▶ **What you should do**: Make an exact copy of all the entries, with the pictures left out.

▶ **Given data**:
-*-*-

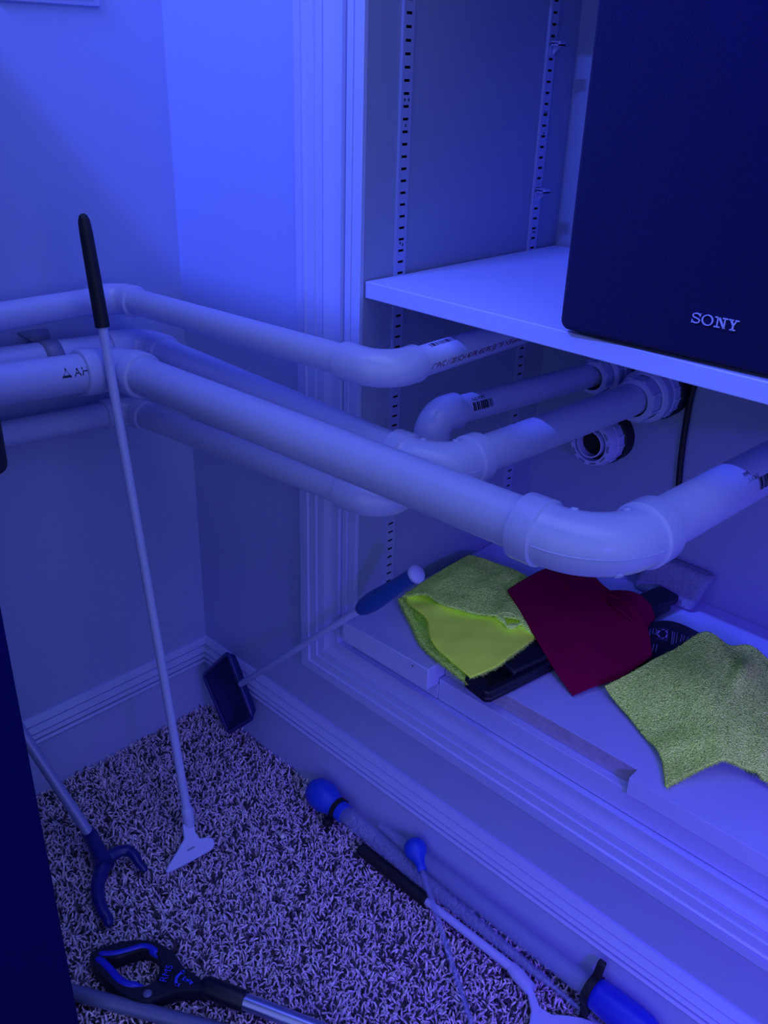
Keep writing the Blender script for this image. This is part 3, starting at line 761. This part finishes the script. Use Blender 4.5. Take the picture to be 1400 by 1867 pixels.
# crumpled lobe at the back right
S2 = coons([Pz(1095, 1082, .372), Pz(1125, 1078, .3755), Pz(1160, 1086, .3755), Pz(1186, 1106, .366)],
           [Pz(1186, 1106, .366), Pz(1192, 1125, .358), Pz(1188, 1142, .353), Pz(1179, 1160, .350)],
           [Pz(1120, 1108, .382), Pz(1140, 1122, .380), Pz(1160, 1140, .372), Pz(1179, 1160, .350)],
           [Pz(1095, 1082, .372), Pz(1104, 1092, .376), Pz(1112, 1100, .380), Pz(1120, 1108, .382)], 40, 40)
S2 = bumps(S2, [(*(Pz(1155, 1108, .37)[:2]), .016, .018, .6, .007)])
MB().grid(S2).build('crumpled_lobe', 'red_knit', tr, smooth=80, solid=.0022)
P_ = smooth_path([S[i, -1] for i in range(0, 90, 8)]); MB().tube(P_, .0016, n=8).build('hem', 'red_knit', tr, smooth=80)
P_ = smooth_path([S[-1, i] for i in range(0, 90, 8)]); MB().tube(P_, .0015, n=8).build('hem', 'red_knit', tr, smooth=80)

# ---- yellow cloth (right), tented over the bag
ty2 = thing('cleaning_cloth', Pz(1290, 1300, ZT), 'fuzzy yellow microfibre cloth tented at the right picture edge', 'cloth', 'yellow cloths')
S = coons([Pz(1103, 1251, .3565), Pz(1180, 1212, .364), Pz(1240, 1180, .371), Pz(1287, 1158, .380), Pz(1325, 1181, .376), Pz(1366, 1180, .373), Pz(1415, 1222, .362)],
          [Pz(1415, 1222, .362), Pz(1450, 1290, .360), Pz(1480, 1390, .356), Pz(1490, 1470, .3445)],
          [Pz(1214, 1434, .3432), Pz(1232, 1424, .345), Pz(1262, 1410, .349), Pz(1293, 1397, .356), Pz(1321, 1388, .360), Pz(1368, 1412, .3480), Pz(1400, 1430, .346), Pz(1490, 1470, .3445)],
          [Pz(1103, 1251, .3565), Pz(1145, 1305, .347), Pz(1180, 1350, .345), Pz(1207, 1388, .3455), Pz(1214, 1434, .3432)], 130, 110)
S = bumps(S, [(*(Pz(1270, 1240, .37)[:2]), .030, .045, 0, .015), (*(Pz(1340, 1290, .37)[:2]), .030, .05, .3, .012),
              (*(Pz(1232, 1350, .36)[:2]), .011, .035, -.75, .004), (*(Pz(1345, 1250, .37)[:2]), .006, .030, .2, .008), (*(Pz(1385, 1380, .36)[:2]), .006, .025, .3, .006)])
S = wob(S, .0020, 55, 12)
S[..., 2] = np.maximum(S[..., 2], ZT+.0032)
y2 = MB().grid(S).build('spread', 'yellow_terry', ty2, smooth=80, solid=.0032)
pile(y2, S, 42000, 'yellow_terry', .0028)
cy = S.mean((0, 1)); fringe(y2, S[-1], cy, 'yellow_terry', 900, .006); fringe(y2, S[:, 0], cy, 'yellow_terry', 500, .0025); fringe(y2, S[0], cy, 'yellow_terry', 500, .002)
q = [Pz(1372, 1396, .350), Pz(1392, 1405, .349), Pz(1420, 1415, .349), Pz(1420, 1440, .348), Pz(1372, 1416, .348)]
MB().add(q, [(0, 1, 2, 3, 4)]).build('care_tag', 'foam_grey', ty2, solid=.0008)

# ---- printed black bag
tb = thing('plastic_bag', Pz(1235, 1180, ZT), 'black plastic bag with white printing under the right yellow cloth', 'bag')
S = coons([Pz(1150, 1132, .352), Pz(1190, 1134, .359), Pz(1215, 1132, .362), Pz(1247, 1140, .361), Pz(1300, 1168, .352)],
          [Pz(1300, 1168, .352), Pz(1310, 1200, .352), Pz(1320, 1240, .345)],
          [Pz(1150, 1215, .347), Pz(1200, 1230, .350), Pz(1250, 1250, .350), Pz(1320, 1240, .345)],
          [Pz(1150, 1132, .352), Pz(1148, 1170, .352), Pz(1150, 1215, .347)], 40, 40)
bag = MB().grid(S).build('film', 'bag_black', tb, smooth=80, solid=.0010)
S_low = S.copy(); S_low[..., 2] = ZT+.0012
MB().grid(S_low).build('underside', 'bag_black', tb, smooth=80, solid=.0010)
MB().grid(np.stack([S[0], S_low[0]])).build('gusset', 'bag_black', tb, smooth=80, solid=.0010)
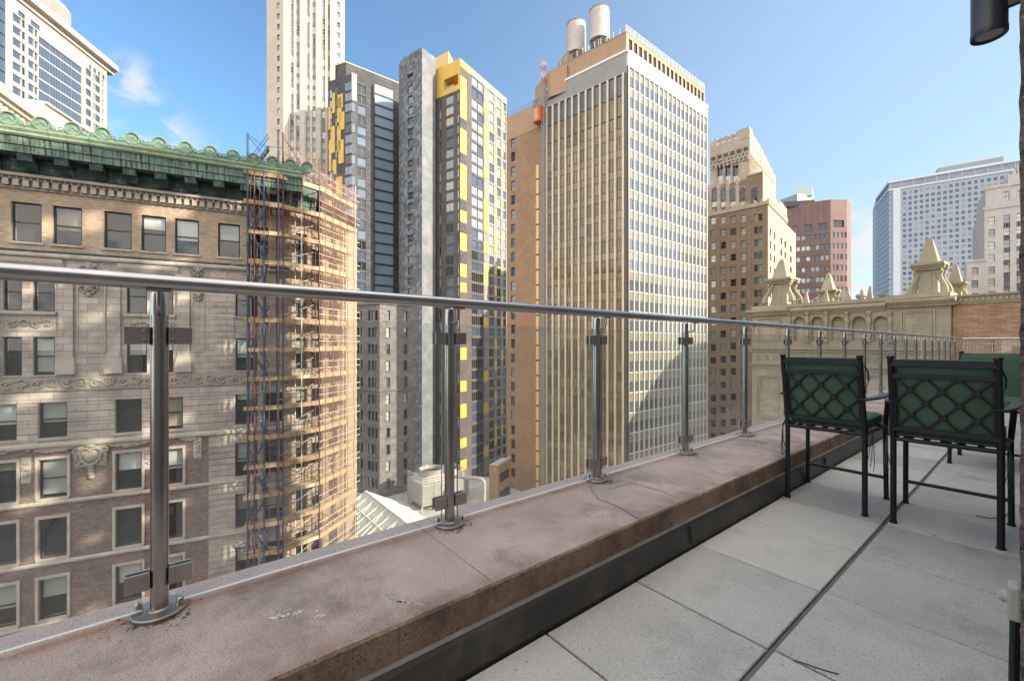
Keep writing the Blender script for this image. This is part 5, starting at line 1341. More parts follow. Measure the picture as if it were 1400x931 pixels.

-*-*-

▶ **The output**:
Keep writing the Blender script for this image. This is part 3, starting at line 761. This part finishes the script. Use Blender 4.5. Take the picture to be 1400 by 1867 pixels.
# crumpled lobe at the back right
S2 = coons([Pz(1095, 1082, .372), Pz(1125, 1078, .3755), Pz(1160, 1086, .3755), Pz(1186, 1106, .366)],
           [Pz(1186, 1106, .366), Pz(1192, 1125, .358), Pz(1188, 1142, .353), Pz(1179, 1160, .350)],
           [Pz(1120, 1108, .382), Pz(1140, 1122, .380), Pz(1160, 1140, .372), Pz(1179, 1160, .350)],
           [Pz(1095, 1082, .372), Pz(1104, 1092, .376), Pz(1112, 1100, .380), Pz(1120, 1108, .382)], 40, 40)
S2 = bumps(S2, [(*(Pz(1155, 1108, .37)[:2]), .016, .018, .6, .007)])
MB().grid(S2).build('crumpled_lobe', 'red_knit', tr, smooth=80, solid=.0022)
P_ = smooth_path([S[i, -1] for i in range(0, 90, 8)]); MB().tube(P_, .0016, n=8).build('hem', 'red_knit', tr, smooth=80)
P_ = smooth_path([S[-1, i] for i in range(0, 90, 8)]); MB().tube(P_, .0015, n=8).build('hem', 'red_knit', tr, smooth=80)

# ---- yellow cloth (right), tented over the bag
ty2 = thing('cleaning_cloth', Pz(1290, 1300, ZT), 'fuzzy yellow microfibre cloth tented at the right picture edge', 'cloth', 'yellow cloths')
S = coons([Pz(1103, 1251, .3565), Pz(1180, 1212, .364), Pz(1240, 1180, .371), Pz(1287, 1158, .380), Pz(1325, 1181, .376), Pz(1366, 1180, .373), Pz(1415, 1222, .362)],
          [Pz(1415, 1222, .362), Pz(1450, 1290, .360), Pz(1480, 1390, .356), Pz(1490, 1470, .3445)],
          [Pz(1214, 1434, .3432), Pz(1232, 1424, .345), Pz(1262, 1410, .349), Pz(1293, 1397, .356), Pz(1321, 1388, .360), Pz(1368, 1412, .3480), Pz(1400, 1430, .346), Pz(1490, 1470, .3445)],
          [Pz(1103, 1251, .3565), Pz(1145, 1305, .347), Pz(1180, 1350, .345), Pz(1207, 1388, .3455), Pz(1214, 1434, .3432)], 130, 110)
S = bumps(S, [(*(Pz(1270, 1240, .37)[:2]), .030, .045, 0, .015), (*(Pz(1340, 1290, .37)[:2]), .030, .05, .3, .012),
              (*(Pz(1232, 1350, .36)[:2]), .011, .035, -.75, .004), (*(Pz(1345, 1250, .37)[:2]), .006, .030, .2, .008), (*(Pz(1385, 1380, .36)[:2]), .006, .025, .3, .006)])
S = wob(S, .0020, 55, 12)
S[..., 2] = np.maximum(S[..., 2], ZT+.0032)
y2 = MB().grid(S).build('spread', 'yellow_terry', ty2, smooth=80, solid=.0032)
pile(y2, S, 42000, 'yellow_terry', .0028)
cy = S.mean((0, 1)); fringe(y2, S[-1], cy, 'yellow_terry', 900, .006); fringe(y2, S[:, 0], cy, 'yellow_terry', 500, .0025); fringe(y2, S[0], cy, 'yellow_terry', 500, .002)
q = [Pz(1372, 1396, .350), Pz(1392, 1405, .349), Pz(1420, 1415, .349), Pz(1420, 1440, .348), Pz(1372, 1416, .348)]
MB().add(q, [(0, 1, 2, 3, 4)]).build('care_tag', 'foam_grey', ty2, solid=.0008)

# ---- printed black bag
tb = thing('plastic_bag', Pz(1235, 1180, ZT), 'black plastic bag with white printing under the right yellow cloth', 'bag')
S = coons([Pz(1150, 1132, .352), Pz(1190, 1134, .359), Pz(1215, 1132, .362), Pz(1247, 1140, .361), Pz(1300, 1168, .352)],
          [Pz(1300, 1168, .352), Pz(1310, 1200, .352), Pz(1320, 1240, .345)],
          [Pz(1150, 1215, .347), Pz(1200, 1230, .350), Pz(1250, 1250, .350), Pz(1320, 1240, .345)],
          [Pz(1150, 1132, .352), Pz(1148, 1170, .352), Pz(1150, 1215, .347)], 40, 40)
bag = MB().grid(S).build('film', 'bag_black', tb, smooth=80, solid=.0010)
S_low = S.copy(); S_low[..., 2] = ZT+.0012
MB().grid(S_low).build('underside', 'bag_black', tb, smooth=80, solid=.0010)
MB().grid(np.stack([S[0], S_low[0]])).build('gusset', 'bag_black', tb, smooth=80, solid=.0010)
Keep writing the Blender script for this image. This is part 5, starting at line 1341. More parts follow. Measure the picture as if it were 1400x931 pixels.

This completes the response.